Non c’erano precedenti, ma questa non è comunque la classica guida…
«No, non è affatto esaustiva e non era quello che mi interessava. Sono le storie il succo del libro, una cinquantina di racconti che descrivono un pianeta».
Ma alla fine si giunge alla sentenza su cosa sia meglio, se la piadina grossa o la sottile?
«Ovviamente no, ma si capiscono anzitutto i perché. In riviera il metodo di cottura in origine era diverso da quello dell’interno. A Rimini la si accartocciava con l’uovo e con il pesce. La nonna di Paolo Cevoli la usava come un piatto, in un modo che ricorda certe cucine africane o sudamericane. E soprattutto ho scoperto che i discrimini sono tantissimi, al di là dello spessore».
Cos’altro fa la differenza?
«Ad esempio disciplinari e regolamenti, che cambiano da comune a comune. Questo condiziona, perché se non puoi fare altro che la piadina ti ci impegnerai al massimo. Poi ci sono differenze fra artigiano e commerciante, vedi anche solo il fatto che molti chioschi non possono avere il bagno. Cambiano le grandezze, le pietanze somministrabili e tanto altro…».
E le origini della piadina?
«Sono più misteriose di quanto non si direbbe. L’Artusi non ne parla, segno che se anche esisteva era ritenuta un cibo molto povero.

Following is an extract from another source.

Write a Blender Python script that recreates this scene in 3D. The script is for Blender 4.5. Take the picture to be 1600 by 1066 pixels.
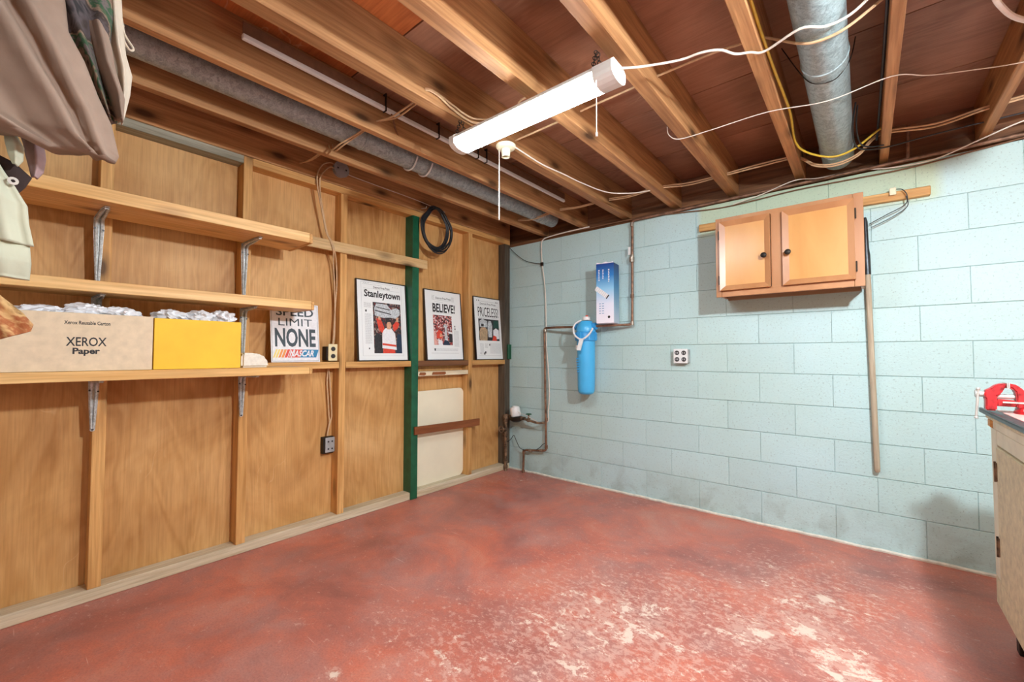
import bpy, bmesh, math, random
from mathutils import Vector, Matrix, Euler
random.seed(7)
for o in list(bpy.data.objects): bpy.data.objects.remove(o)
S = bpy.context.scene
COL = S.collection
# ---------------------------------------------------------------- camera, world, exposure
cd = bpy.data.cameras.new('camera'); cam = bpy.data.objects.new('camera', cd); COL.objects.link(cam)
F = 661.06; yaw = 0.694863; pit = 0.0328547; rol = 0.00102848
cy_, sy_ = math.cos(yaw), math.sin(yaw); cp_, sp_ = math.cos(pit), math.sin(pit)
fw = Vector((-sy_*cp_, cy_*cp_, sp_)); rt = Vector((cy_, sy_, 0)); up = rt.cross(fw)
r2 = math.cos(rol)*rt + math.sin(rol)*up; u2 = -math.sin(rol)*rt + math.cos(rol)*up
m = Matrix((r2, u2, -fw)).transposed().to_4x4(); m.translation = Vector((2.825145, -3.358940, 1.162771))
cam.matrix_world = m
cd.sensor_fit = 'HORIZONTAL'; cd.sensor_width = 36; cd.lens = 36*F/1600; cd.clip_start = 0.02; cd.clip_end = 50
S.camera = cam
W = bpy.data.worlds.new('world'); S.world = W; W.use_nodes = True
W.node_tree.nodes['Background'].inputs[0].default_value = (0.8, 0.87, 1, 1)
W.node_tree.nodes['Background'].inputs[1].default_value = 0.25
S.view_settings.view_transform = 'Standard'; S.view_settings.look = 'None'
S.view_settings.gamma = 1; S.view_settings.use_curve_mapping = False
S.view_settings.exposure = 0.58
LAMP_MAIN, LAMP_SIDE, LAMP_FILL = 50.0, 50.0, 9.0
BULB = 1350.0
# added fill light, unseen behind the camera, aimed at the ceiling and forward
fl_ = bpy.data.lights.new('fill_light', 'AREA'); fl_.shape = 'DISK'; fl_.size = 1.4; fl_.energy = 10; fl_.color = (.88, .95, 1)
flo = bpy.data.objects.new('fill_light', fl_); COL.objects.link(flo); flo.location = (3.3, -5.4, 1.25)
flo.rotation_euler = (Vector((1.6, -1.2, 2.5))-Vector((3.3, -5.4, 1.25))).to_track_quat('-Z', 'Y').to_euler()
# ---------------------------------------------------------------- materials
def srgb(r, g, b):
    f = lambda c: (c/255/12.92) if c/255 <= .04045 else ((c/255+.055)/1.055)**2.4
    return (f(r), f(g), f(b), 1)
class NT:
    def __init__(s, name, rough=.6, metal=0, spec=.5):
        s.m = bpy.data.materials.new(name); s.m.use_nodes = True; s.t = s.m.node_tree
        s.b = s.t.nodes['Principled BSDF']; s.b.inputs['Roughness'].default_value = rough
        s.b.inputs['Metallic'].default_value = metal; s.b.inputs['Specular IOR Level'].default_value = spec
    def n(s, typ, **k):
        x = s.t.nodes.new(typ)
        for a, v in k.items():
            if a.startswith('i_'):
                key = a[2:]; key = int(key) if key.isdigit() else key.replace('_', ' ')
                x.inputs[key].default_value = v
            else: setattr(x, a, v)
        return x
    def l(s, a, b): s.t.links.new(a, b)
    def coord(s, scale=(1, 1, 1), rnd=True, world=False):
        if world: src = s.n('ShaderNodeNewGeometry').outputs['Position']
        else: src = s.n('ShaderNodeTexCoord').outputs['Object']
        if rnd and not world:
            oi = s.n('ShaderNodeObjectInfo'); mu = s.n('ShaderNodeMath', operation='MULTIPLY', i_1=41.0); s.l(oi.outputs['Random'], mu.inputs[0])
            ad = s.n('ShaderNodeVectorMath', operation='ADD'); s.l(src, ad.inputs[0]); s.l(mu.outputs[0], ad.inputs[1]); src = ad.outputs[0]
        mp = s.n('ShaderNodeMapping'); mp.inputs['Scale'].default_value = scale; s.l(src, mp.inputs[0]); return mp.outputs[0]
    def noise(s, v, sc=1, det=4, dist=0, rough=.55):
        x = s.n('ShaderNodeTexNoise'); x.inputs['Scale'].default_value = sc; x.inputs['Detail'].default_value = det
        x.inputs['Distortion'].default_value = dist; x.inputs['Roughness'].default_value = rough; s.l(v, x.inputs['Vector']); return x.outputs['Fac']
    def ramp(s, f, stops, interp='LINEAR'):
        x = s.n('ShaderNodeValToRGB'); cr = x.color_ramp; cr.interpolation = interp
        while len(cr.elements) < len(stops): cr.elements.new(.5)
        for e, (p, c) in zip(cr.elements, stops): e.position = p; e.color = c
        s.l(f, x.inputs[0]); return x.outputs[0]
    def mix(s, f, a, b, typ='MIX'):
        x = s.n('ShaderNodeMix', data_type='RGBA', blend_type=typ)
        for i, v in ((0, f), (6, a), (7, b)):
            if isinstance(v, (float, int)): x.inputs[i].default_value = v
            elif isinstance(v, tuple): x.inputs[i].default_value = v
            else: s.l(v, x.inputs[i])
        return x.outputs[2]
    def math(s, op, a, b=None):
        x = s.n('ShaderNodeMath', operation=op)
        for i, v in ((0, a), (1, b)):
            if v is None: continue
            if isinstance(v, (float, int)): x.inputs[i].default_value = v
            else: s.l(v, x.inputs[i])
        return x.outputs[0]
    def bump(s, h, st=.2, dist=.01):
        x = s.n('ShaderNodeBump'); x.inputs['Strength'].default_value = st; x.inputs['Distance'].default_value = dist
        s.l(h, x.inputs['Height']); s.l(x.outputs[0], s.b.inputs['Normal'])
    def col(s, c):
        if isinstance(c, tuple): s.b.inputs['Base Color'].default_value = c
        else: s.l(c, s.b.inputs['Base Color'])
        return s.m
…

Il figlio di Terzina Lunardini dice che la madre rideva dei disciplinari, perché gli ingredienti dipendevano dalle disponibilità; lei ad esempio usava lo strutto semplicemente perché ce l’aveva. In certi posti si fa col latte, che altrove è ritenuto una bestemmia, e nel lughese non sono rare le uova. Le credenze sul modo migliore per impastarla e cuocerla si tramandano di gestione in gestione».
Ecco, e dalle case ai chioschi come ci si arriva?
«Il chiosco vero e proprio arriva negli anni ’60, ma pare che lo smercio abbia avuto origine nel cesenate, con la chiusura delle miniere di zolfo e della ditta Arrigoni. In pratica dalla crisi, che portò le donne di campagna a prendere il bus, portando con loro gli ingredienti, per poi allestire una brace in dei panchetti in città. I panchetti cesenati sono gli antenati dei chioschi. C’è una forma di emancipazione femminile legata alla piadina, perché non solo le donne sono state le prime a venderla, ma con l’impiego massiccio di donne anche altrove, in casa mancava il tempo di preparare la piadina e quindi il prodotto divenne molto richiesto. Tra l’altro, insieme alla piadina si vendevano pizza fritta, mistocchine, tortelli alla piastra ma anche i cocomeri…».
La piadina evolve con le abitudini?
«Direi proprio di sì, da buon cibo povero si adatta ai tempi, alle possibilità e alle esigenze. Ora la si prepara in un’infinità di modi - e anche le specialità che segnalo per ogni chiosco lo testimoniano -, ma da una parte i disciplinari impongono rigori, tipo che a Cervia la piadina con la salsiccia è ammessa da pochi anni, e dall’altra ci sono mille teorie su come vada preparata e con quali ingredienti. Ad esempio il crescione per eccellenza è quello con le erbe, perché la mozzarella era rara in Romagna nel passato e per molti la piadina era il cibo del venerdì, proprio perché la si accompagnava con erbe e formaggio. Quello che non cambia è il lavoro: ci sono impegno e passione a non finire nei chioschi. Mi colpisce sempre la storia dei piadinari sposati che trovarono, come unico modo per passare del tempo insieme, quello che lavorare entrambi nel chiosco». (f.sav.)